Introducing state vector,

$$ S(x) = \left\{ {\mathop T\limits^{ \wedge } \left( x \right),\mathop q\limits^{ \wedge } (x)} \right\}^{T} = M(x)\left\{ {A_{1} ,A_{2} } \right\}^{T} , $$

(16)

where

$$ M(x) = \left( {\begin{array}{*{20}c} 1 & 1 \\ { - \frac{i\kappa \gamma }{{1 - i\omega \tau_{q} }}} & {\frac{i\kappa \gamma }{{1 - i\omega \tau_{q} }}} \\ \end{array} } \right)\left( {\begin{array}{*{20}c} {e^{i\gamma x} } & 0 \\ 0 & {e^{ - i\gamma x} } \\ \end{array} } \right). $$

(17)

The above solution is applicable for both layers A and B and is represented by \(S_{{\text{A}}}^{j} (x) = M_{{\text{A}}}^{j} (x)\left\{ {A_{1} ,A_{2} } \right\}^{T}\)(with \(x_{L}^{j} < x < x_{{{\text{AB}}}}^{j}\)) in layer A and \(S_{{\text{B}}}^{j} (x) = M_{{\text{B}}}^{j} (x)\left\{ {B_{1} ,B_{2} } \right\}^{T}\) (with \(x_{{{\text{AB}}}}^{j} < x < x_{{\text{R}}}^{j}\)) in layer B.

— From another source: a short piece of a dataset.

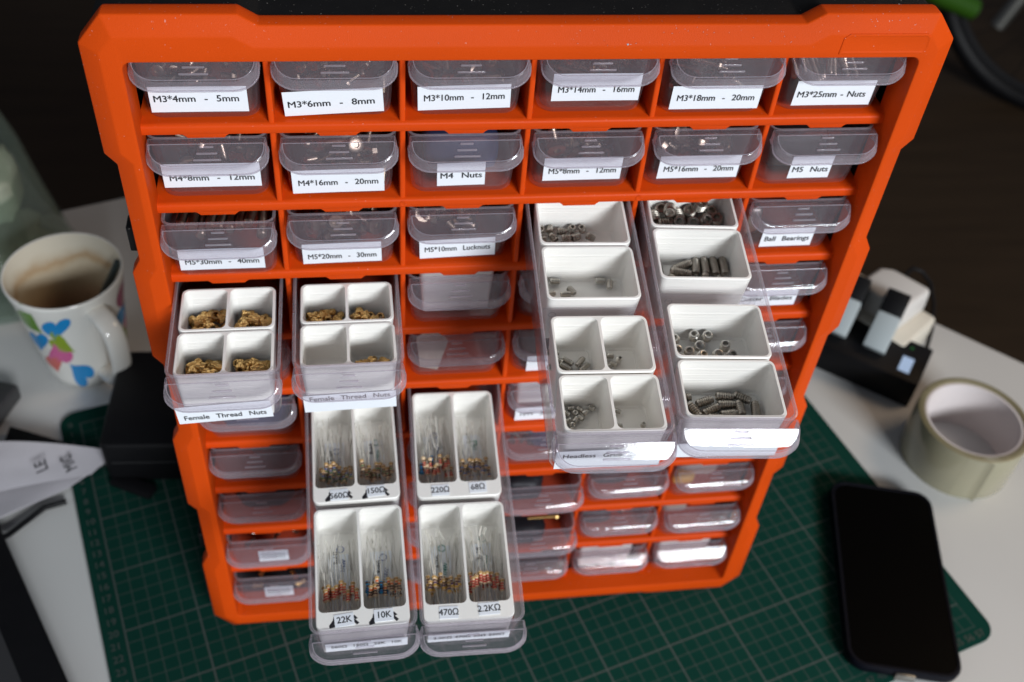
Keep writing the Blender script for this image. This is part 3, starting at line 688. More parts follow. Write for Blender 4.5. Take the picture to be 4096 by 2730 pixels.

At the boundaries of layer A and B, state vectors can be written as

$$ \begin{gathered} S_{{{\text{AL}}}}^{j} = M_{{\text{A}}}^{j} (x_{L}^{j} )\left\{ {A_{1} ,A_{2} } \right\}^{T} ;\quad S_{{{\text{AR}}}}^{j} = M_{{\text{A}}}^{j} (x_{{{\text{AB}}}}^{j} )\left\{ {A_{1} ,A_{2} } \right\}^{T} \hfill \\ S_{{{\text{BL}}}}^{j} = M_{{\text{B}}}^{j} (x_{{{\text{AB}}}}^{j} )\left\{ {B_{1} ,B_{2} } \right\}^{T} ;\quad S_{{{\text{BR}}}}^{j} = M_{{\text{B}}}^{j} (x_{{\text{R}}}^{j} )\left\{ {B_{1} ,B_{2} } \right\}^{T} \hfill \\ \end{gathered} $$

(18)

Eliminating \(\left\{ {A_{1} ,A_{2} } \right\}^{T}\) and \(\left\{ {B_{1} ,B_{2} } \right\}^{T}\), we get

$$ S_{{{\text{AR}}}}^{j} = M_{{{\text{AR}}}}^{j} \left( {M_{{{\text{AL}}}}^{j} } \right)^{ - 1} S_{{{\text{AL}}}}^{j} ;\quad S_{{{\text{BR}}}}^{j} = M_{{{\text{BR}}}}^{j} \left( {M_{{{\text{BL}}}}^{j} } \right)^{ - 1} S_{{{\text{BL}}}}^{j} $$

(19)

As temperature and heat flux are continuous at the interface between two adjacent sub-layers, we get

$$ S_{{{\text{AR}}}}^{j} = S_{{{\text{BL}}}}^{j} ;\quad S_{{{\text{BR}}}}^{j} = S_{{{\text{AL}}}}^{j + 1} . $$

(20)

From Eq. 19 and 20, we get

$$ \begin{gathered} S_{{{\text{AL}}}}^{j + 1} = M_{{{\text{BR}}}}^{j} \left( {M_{{{\text{BL}}}}^{j} } \right)^{ - 1} M_{{{\text{AR}}}}^{j} \left( {M_{{{\text{AL}}}}^{j} } \right)^{ - 1} S_{{{\text{AL}}}}^{j} , \hfill \\ S_{{{\text{AL}}}}^{j + 1} = M_{{{\text{Transfer}}}} S_{{{\text{AL}}}}^{j} , \hfill \\ \end{gathered} $$

(21)

where \(M_{{{\text{Transfer}}}} = M_{{{\text{BR}}}}^{j} \left( {M_{{{\text{BL}}}}^{j} } \right)^{ - 1} M_{{{\text{AR}}}}^{j} \left( {M_{{{\text{AL}}}}^{j} } \right)^{ - 1}\).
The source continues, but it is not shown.